──────── Task data

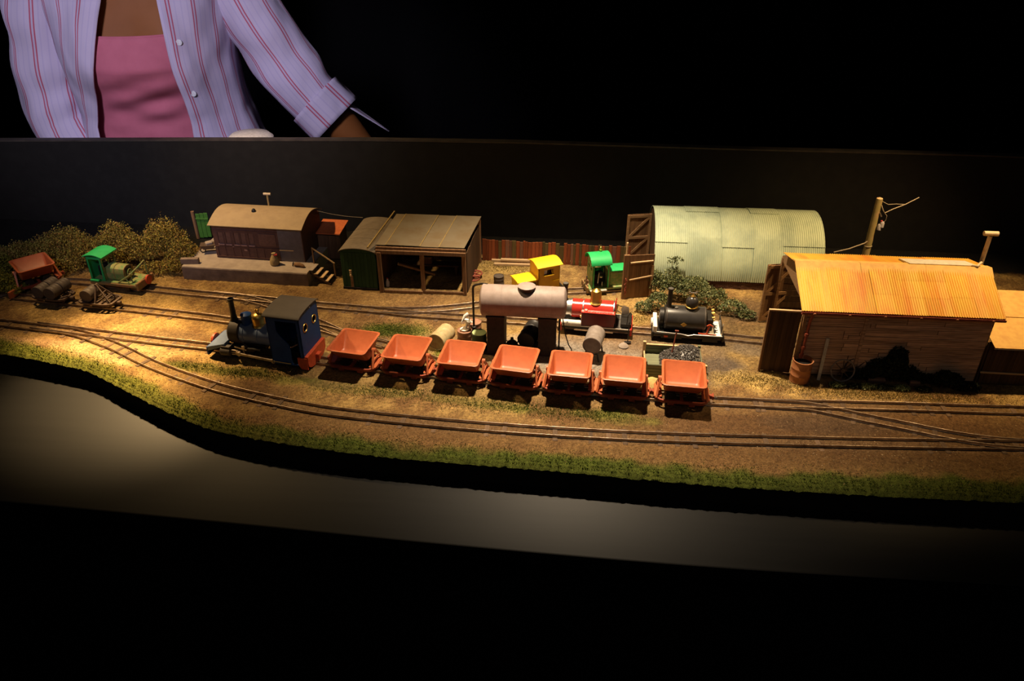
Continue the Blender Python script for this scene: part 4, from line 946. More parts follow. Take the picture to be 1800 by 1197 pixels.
# gate leaves of the hut
def gate_leaf(name, label, a, b_, h, brace_side=-1, mat=door_wood, group=None, fr=frame_wood, panels=True):
    """boarded leaf from a to b (world ground points); frame and braces on the side facing the camera when brace_side = -1"""
    a = Vector(a); b_ = Vector(b_); L = (b_-a).length; rz = math.atan2(b_.y-a.y, b_.x-a.x)
    t = thing(name, label, 'gate', (a.x, a.y, LV), rz, group)
    plank_row(t, 'plank', mat, 0, L, .0015, h, .0072, 0, .0014, .0002)
    if panels:
        y = brace_side*.0014
        for z in (.006, h*.5, h-.004): MB().box((L/2, y, z), (L, .0016, .0050)).build('rail', fr, t, .0002)
        for x in (.0022, L-.0022): MB().box((x, y*1.05, h/2+.001), (.0042, .0016, h-.003)).build('stile', fr, t, .0002)
        for z0, z1 in ((.008, h*.5-.002), (h*.5+.002, h-.007)):
            MB().beam((.005, y, z0), (L-.005, y, z1), .0040, .0014, (0, 1, 0)).build('brace', fr, t)
    return t
g1 = gate_leaf('hut_gate', 'tall brown braced gate leaf behind, beside the pale green hut', (.0885, 1.290, 0), (.131, 1.300, 0), .087)
gl = gate_leaf('hut_gate', 'brown boarded gate leaf with two pale battens, nearer the red engine', (.0790, 1.142, 0), (.1270, 1.152, 0), .077, 1, door_wood, None, door_wood, False)
for z, zz in ((.034, .040), (.064, .066)): MB().beam((.010, -.0016, z), (.047, -.0016, zz), .0022, .0026, (0, 1, 0)).build('batten', pale_timber, gl, .0003)
MB().box((.0035, -.001, .0385), (.009, .004, .080)).build('post', door_wood, gl, .0005)
MB().cyl((.0035, .002, .078), (.0035, .002, .098), .0016, n=10).build('post', pale_timber, gl)
MB().box((.047, -.001, .030), (.004, .003, .056)).build('hanging_stile', frame_wood, gl, .0003)
b = MB()
for i in range(9): b.ring((.004+.0007*math.sin(i*2.1), -.0036, .010+i*.0034), .0014, .0005, 'Y' if i % 2 else 'X', 8, 5)
b.build('chain', rust_pipe, gl)

# ------------------------------------------------------------------ yellow-roofed shed
sx0, sx1, sy0, sy1 = .3055, .5475, .9365, 1.090
t = thing('engine_shed', 'timber engine shed with ochre yellow corrugated roof and weathered board front', 'shed', (sx0, sy0, LV))
W = sx1-sx0; D = sy1-sy0
EZ = .1090; ridge_y, ridge_z = .064, .1420
plank_row(t, 'plank', plank_brown, .004, W-.001, .004, EZ-.004, .0064, 0, .0016, vertical=False)
MB().box((W/2, .0035, EZ/2), (W-.004, .004, EZ-.002)).build('inner_wall', dark_plank, t)
plank_row(t, 'plank', dark_plank, .004, W-.001, .004, EZ-.004, .010, D, .0016, vertical=False)
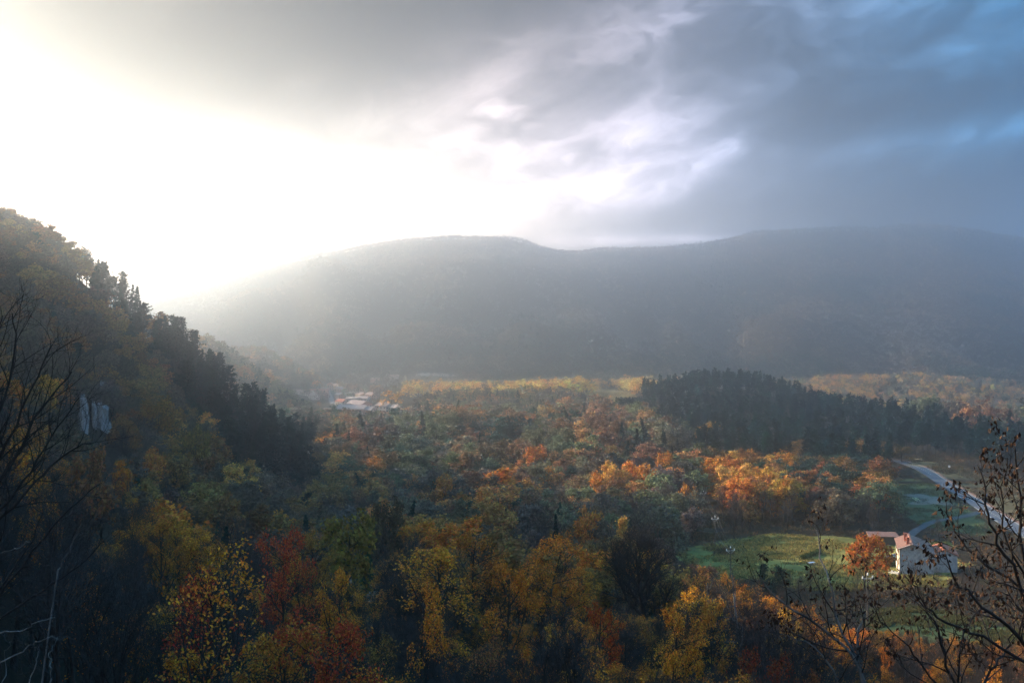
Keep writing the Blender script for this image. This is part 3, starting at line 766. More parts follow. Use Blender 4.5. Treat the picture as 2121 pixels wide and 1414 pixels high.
# trees picked out one by one on the photograph: top px, top py, depth, kind, tint, family, crown width in px, note
HERO = [
 (478, 1168, 45, 'maple_tree', RED, 'leafy_near', 290, 'deep red crown, the largest red tree on the near slope'),
 (585, 1275, 41, 'maple_tree', ORG, 'leafy_near', 230, 'orange and gold tree with a dark forked trunk'),
 (375, 1320, 41, 'maple_tree', YEL, 'leafy_near', 200, 'golden tree'),
 (585, 1085, 76, 'maple_tree', RED, 'leafy_near', 85, 'small crimson tree'),
 (715, 1012, 118, 'oak_tree', (.20, .145, .03), 'broad_mid', 130, 'broad olive-yellow tree'),
 (650, 1030, 100, 'maple_tree', (.30, .15, .035), 'leafy_near', 110, 'olive tree'),
 (700, 1150, 70, 'maple_tree', YEL, 'leafy_near', 90, 'golden tree'),
 (640, 1130, 80, 'maple_tree', YEL, 'sparse_near', 110, 'thin yellow tree'),
 (905, 1078, 84, 'maple_tree', YEL, 'leafy_near', 210, 'large golden tree'),
 (860, 1200, 62, 'maple_tree', YEL, 'leafy_near', 150, 'golden tree'),
 (1045, 1150, 80, 'maple_tree', (.56, .20, .028), 'leafy_near', 140, 'rounded yellow tree'),
 (985, 1075, 100, 'maple_tree', (.46, .175, .03), 'leafy_near', 130, 'yellow-olive tree'),
 (1130, 1098, 100, 'maple_tree', (.50, .18, .028), 'leafy_near', 170, 'broad yellow-olive tree'),
 (1332, 1082, 114, 'bare_tree', GREY, 'bare_big', 165, 'great fan-shaped leafless tree'),
 (1245, 1222, 63, 'maple_tree', (.40, .085, .022), 'leafy_near', 110, 'flame-orange tree'),
 (1205, 1290, 55, 'maple_tree', ORG, 'leafy_near', 110, 'orange tree'),
 (1405, 1228, 60, 'maple_tree', YEL, 'leafy_near', 130, 'golden tree'),
 (1395, 1330, 52, 'maple_tree', YEL, 'leafy_near', 130, 'golden tree'),
 (1480, 1230, 64, 'maple_tree', ORG, 'leafy_near', 100, 'orange tree'),
 (1570, 1325, 46, 'maple_tree', (.20, .05, .02), 'leafy_near', 110, 'red-orange tree'),  # crown tint darkened to stand for shade on this tree
 (1690, 1385, 44, 'maple_tree', (.22, .075, .03), 'leafy_near', 90, 'orange tree'),  # darker tint in place of shade falling on the crown
 (2090, 1372, 46, 'maple_tree', ORG, 'leafy_near', 110, 'orange tree'),
 (800, 1290, 50, 'maple_tree', OLIVE, 'sparse_near', 120, 'thin olive tree'),
 (1000, 1300, 50, 'maple_tree', RUST, 'sparse_near', 120, 'thin rust tree'),
 (330, 1050, 88, 'maple_tree', ORG, 'leafy_near', 90, 'orange tree'),
 (190, 935, 112, 'oak_tree', RUST, 'broad_mid', 90, 'rust tree'),
 (85, 878, 135, 'oak_tree', ORG, 'broad_mid', 60, 'small orange tree'),
 (330, 820, 215, 'oak_tree', (.24, .12, .03), 'broad_mid', 90, 'ochre tree'),
 (400, 870, 210, 'oak_tree', (.20, .13, .03), 'broad_mid', 70, 'ochre tree'),
 (798, 962, 150, 'oak_tree', (.085, .055, .032), 'broad_mid', 75, 'dark brown tree'),
 (1151, 1055, 132, 'fir_tree', FIR, 'fir_mid', 32, 'small dark fir'),
 (758, 1140, 131, 'fir_tree', (.018, .055, .03), 'fir_mid', 62, 'dark fir behind the road bend'),
 (1790, 1103, 168, 'oak_tree', (.36, .12, .026), 'broad_mid', 105, 'broad orange tree'),
 (1612, 1170, 150, 'pine_tree', PINE, 'pine_mid', 34, 'small dark pine'),
 (1588, 1168, 146, 'pine_tree', PINE, 'pine_mid', 32, 'small dark pine'),
 (1484, 948, 318, 'oak_tree', (.50, .19, .03), 'broad_mid', 75, 'bright orange tree'),
 (1535, 946, 330, 'oak_tree', ORG, 'broad_mid', 75, 'orange tree'),
 (1590, 950, 335, 'oak_tree', ORG, 'broad_mid', 70, 'orange tree'),
 (1540, 970, 305, 'oak_tree', GOLD, 'broad_mid', 60, 'ochre tree'),
 (1575, 962, 312, 'oak_tree', ORG, 'narrow_mid', 34, 'orange tree'),
 (1640, 985, 295, 'oak_tree', GOLD, 'narrow_mid', 34, 'ochre tree'),
 (1670, 985, 300, 'oak_tree', ORG, 'broad_mid', 42, 'orange tree'),
 (1712, 985, 298, 'oak_tree', (.40, .17, .03), 'broad_mid', 75, 'wide orange tree'),
 (1820, 996, 300, 'oak_tree', (.30, .09, .03), 'broad_mid', 48, 'rust tree'),
 (1600, 945, 340, 'oak_tree', DGREEN, 'broad_mid', 70, 'dark green tree'),
 (1660, 912, 385, 'oak_tree', OLIVE, 'broad_mid', 70, 'olive tree'), (1715, 916, 390, 'oak_tree', DGREEN, 'broad_mid', 70, 'olive tree'),
 (1770, 912, 392, 'oak_tree', OLIVE, 'broad_mid', 70, 'olive tree'), (1830, 914, 390, 'oak_tree', (.16, .10, .035), 'broad_mid', 60, 'olive tree'), (1868, 922, 385, 'oak_tree', (.16, .10, .035), 'broad_mid', 50, 'olive tree'),
 (1600, 885, 430, 'oak_tree', GREY, 'broad_mid', 40, 'grey-brown tree'),
 (1468, 873, 460, 'oak_tree', (.36, .20, .04), 'broad_mid', 80, 'golden-topped tree'),
 (1916, 930, 388, 'fir_tree', (.05, .06, .03), 'fir_mid', 28, 'small olive conifer'),
 (1030, 950, 262, 'oak_tree', (.46, .16, .028), 'broad_mid', 110, 'wide orange tree'),
 (925, 978, 240, 'oak_tree', ORG, 'broad_mid', 60, 'orange tree'),
 (1000, 1018, 205, 'oak_tree', (.50, .18, .03), 'broad_mid', 32, 'small orange tree'),
 (1108, 895, 345, 'oak_tree', (.38, .13, .03), 'broad_mid', 52, 'orange tree'),
 (1278, 950, 275, 'oak_tree', GOLD, 'broad_mid', 60, 'ochre tree'),
 (1315, 945, 285, 'oak_tree', (.50, .17, .028), 'broad_mid', 60, 'bright orange tree'),
 (1340, 965, 275, 'oak_tree', ORG, 'broad_mid', 55, 'orange tree'),
 (1262, 925, 300, 'oak_tree', GOLD, 'narrow_mid', 30, 'ochre tree'),
 (1375, 935, 320, 'oak_tree', ORG, 'broad_mid', 32, 'orange tree'),
 (1425, 1008, 250, 'oak_tree', ORG, 'broad_mid', 44, 'orange tree'),
 (1290, 1055, 160, 'oak_tree', GOLD, 'narrow_mid', 40, 'golden tree'),
 (1225, 1050, 185, 'oak_tree', ORG, 'broad_mid', 34, 'orange tree'),
 (1240, 980, 262, 'oak_tree', ORG, 'broad_mid', 30, 'orange tree'),
 (808, 792, 640, 'oak_tree', GOLD, 'broad_far', 48, 'golden tree'),
]
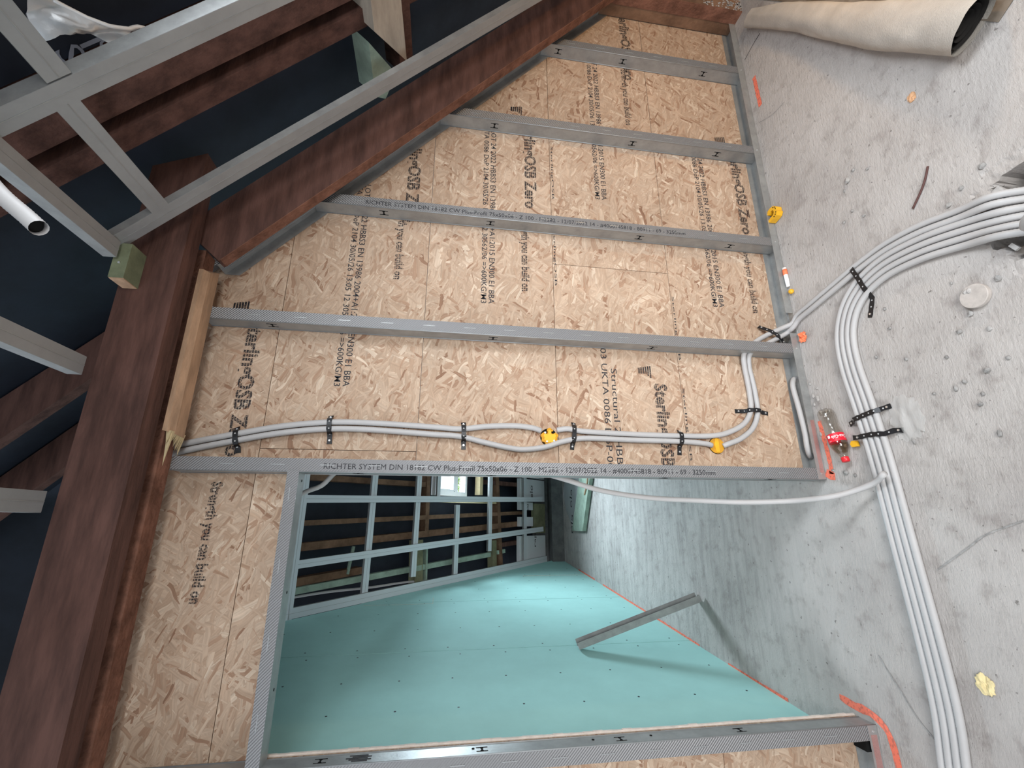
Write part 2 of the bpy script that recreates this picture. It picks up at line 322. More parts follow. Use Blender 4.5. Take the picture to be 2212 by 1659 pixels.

────────────────

▶ What you should do
Report how many lines of the data contain the word "from", using the number alone.

▶ Result for this exercise
2